Miro a mi padre y me parece ver que ha encontrado la total serenidad en sus 46 años. Ya no veo en sus ojos la continua intranquilidad de espíritu que le azuzaba (y que yo he heredado en cierta medida), y que provocaba el descontenta frente a la rutina; la continua desazón y el insondable sentimiento de impotencia que le atormentaba.
Ha encontrado su refugio en las montañas y maratones. Esto le completa, le serena y le hace reconciliarse con su estilo de vida.
También, desde esa serenidad, y tras el alejamiento y pérdida de algunos seres queridos, ha dejado de ser alguien distante que no demuestra sentimientos, a realizar pequeñas acciones y gestos de cariño en los momentos cotidianos.
Y todo nace de lo mismo: de la serenidad encontrada lejos de aquellos escritos tormentosos de sus 20-28 años.
Yo, aún sin llegar a un estado con toques iracundos, aún no he encontrado esa serenidad y me muevo en la desazón y el sentimiento de impotencia.
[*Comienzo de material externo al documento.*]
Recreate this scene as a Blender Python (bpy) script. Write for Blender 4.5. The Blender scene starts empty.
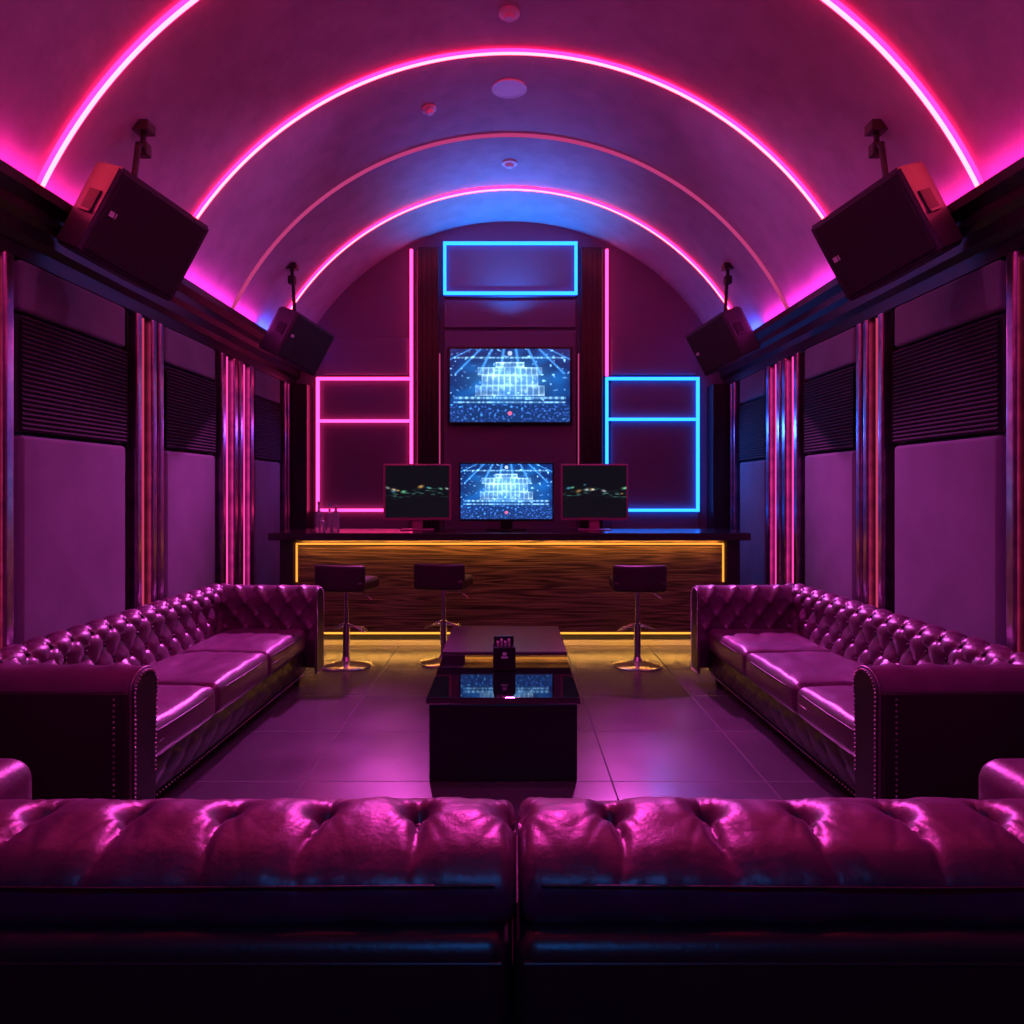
import bpy, bmesh, math, random
from mathutils import Vector, Matrix, noise
random.seed(7)
scene = bpy.context.scene
COL = scene.collection
scene.view_settings.view_transform = 'Standard'
scene.view_settings.look = 'None'

# ------------------------------------------------------------ materials
def mat(name, color, rough=0.5, metal=0.0, bump=None, emis=None, estr=0.0, spec=0.5, coat=0.0, trans=0.0, var=None, ior=None):
    m = bpy.data.materials.new(name); m.use_nodes = True
    nt = m.node_tree; b = nt.nodes['Principled BSDF']
    b.inputs['Base Color'].default_value = (*color, 1)
    b.inputs['Roughness'].default_value = rough
    b.inputs['Metallic'].default_value = metal
    b.inputs['Specular IOR Level'].default_value = spec
    b.inputs['Coat Weight'].default_value = coat
    b.inputs['Coat Roughness'].default_value = 0.15
    b.inputs['Transmission Weight'].default_value = trans
    if ior: b.inputs['IOR'].default_value = ior
    if emis:
        b.inputs['Emission Color'].default_value = (*emis, 1)
        b.inputs['Emission Strength'].default_value = estr
    tc = None
    if bump or var:
        tc = nt.nodes.new('ShaderNodeTexCoord')
    if bump:
        kind, sc, st, dist = bump
        if kind == 'noise':
            t = nt.nodes.new('ShaderNodeTexNoise'); t.inputs['Detail'].default_value = 6; out = t.outputs['Fac']
        else:
            t = nt.nodes.new('ShaderNodeTexVoronoi'); out = t.outputs['Distance']
        t.inputs['Scale'].default_value = sc
        nt.links.new(tc.outputs['Object'], t.inputs['Vector'])
        bp = nt.nodes.new('ShaderNodeBump'); bp.inputs['Strength'].default_value = st; bp.inputs['Distance'].default_value = dist
        nt.links.new(out, bp.inputs['Height']); nt.links.new(bp.outputs['Normal'], b.inputs['Normal'])
    if var:
        sc, c2 = var
        n = nt.nodes.new('ShaderNodeTexNoise'); n.inputs['Scale'].default_value = sc; n.inputs['Detail'].default_value = 5
        nt.links.new(tc.outputs['Object'], n.inputs['Vector'])
        r = nt.nodes.new('ShaderNodeValToRGB')
        r.color_ramp.elements[0].position = .35; r.color_ramp.elements[1].position = .65
        r.color_ramp.elements[0].color = (*color, 1); r.color_ramp.elements[1].color = (*c2, 1)
        nt.links.new(n.outputs['Fac'], r.inputs['Fac']); nt.links.new(r.outputs['Color'], b.inputs['Base Color'])
    return m

def emat(name, color, st):
    m = bpy.data.materials.new(name); m.use_nodes = True
    nt = m.node_tree; nt.nodes.clear()
    e = nt.nodes.new('ShaderNodeEmission'); o = nt.nodes.new('ShaderNodeOutputMaterial')
    e.inputs['Color'].default_value = (*color, 1); e.inputs['Strength'].default_value = st
    nt.links.new(e.outputs[0], o.inputs[0]); return m

M = {}
M['plaster'] = mat('ceiling_plaster', (.41, .34, .45), .75, bump=('noise', 9, .35, .02), var=(5, (.48, .41, .52)))
M['fabric'] = mat('acoustic_fabric', (.17, .15, .20), .92, bump=('noise', 160, .35, .004), var=(3, (.14, .12, .165)))
M['backwall'] = mat('backwall_fabric', (.14, .10, .18), .75, bump=('noise', 120, .3, .004))
M['darkwood'] = mat('dark_lacquer', (.018, .012, .020), .32, bump=('noise', 20, .05, .01))
M['black'] = mat('black_matte', (.012, .010, .014), .6)
M['foam'] = mat('acoustic_foam', (.030, .024, .036), .95, bump=('noise', 200, .3, .003))
M['plastic'] = mat('speaker_plastic', (.06, .045, .07), .42, bump=('noise', 220, .3, .002))
M['grille'] = mat('speaker_grille', (.02, .018, .024), .5, metal=.2, bump=('voronoi', 170, .8, .003))
M['copper'] = mat('brushed_metal_slat', (.62, .38, .56), .28, metal=1, bump=('noise', 14, .12, .01), var=(9, (.36, .22, .38)))
M['leather'] = mat('burgundy_leather', (.125, .019, .090), .38, bump=('noise', 55, .3, .005), var=(7, (.088, .014, .062)), spec=1.0)
M['leather_dk'] = mat('dark_leather', (.022, .007, .016), .42, bump=('noise', 90, .25, .003))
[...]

En el llanto por la pérdida de los sueños, derogados en pro de la realidad del día a día y las necesidades sociales primarias.
Para contrarrestar esto no he encontrado, aún, como mi padre, aquella vía de escape que me compense y equilibre mi estilo de vida.
Y así, me siento continuamente frustrada y no saciada en mis idas y venidas del trabajo (que me agarran a la realidad), en las salidas sociales (que no me sacian), en la vida familiar (que no me llena) y en mis momentos de ocio (peleados y sustitutivos de mi sed de más)
Esta inquietud de espíritu veo que no la calma el trabajo exitoso, la estabilidad en el plano amoroso ni una vida social más o menos rica.
Mi naturaleza independiente y autónoma no se contenta con sus pequeñas dosis de libertad, mientras que la razón y necesidades de aceptación al grupo están incluso rebosando.
¿Tendré que esperar 20 años a dar con mi fuente de serenidad particular, o aprender a conformarme con la realidad del día a día?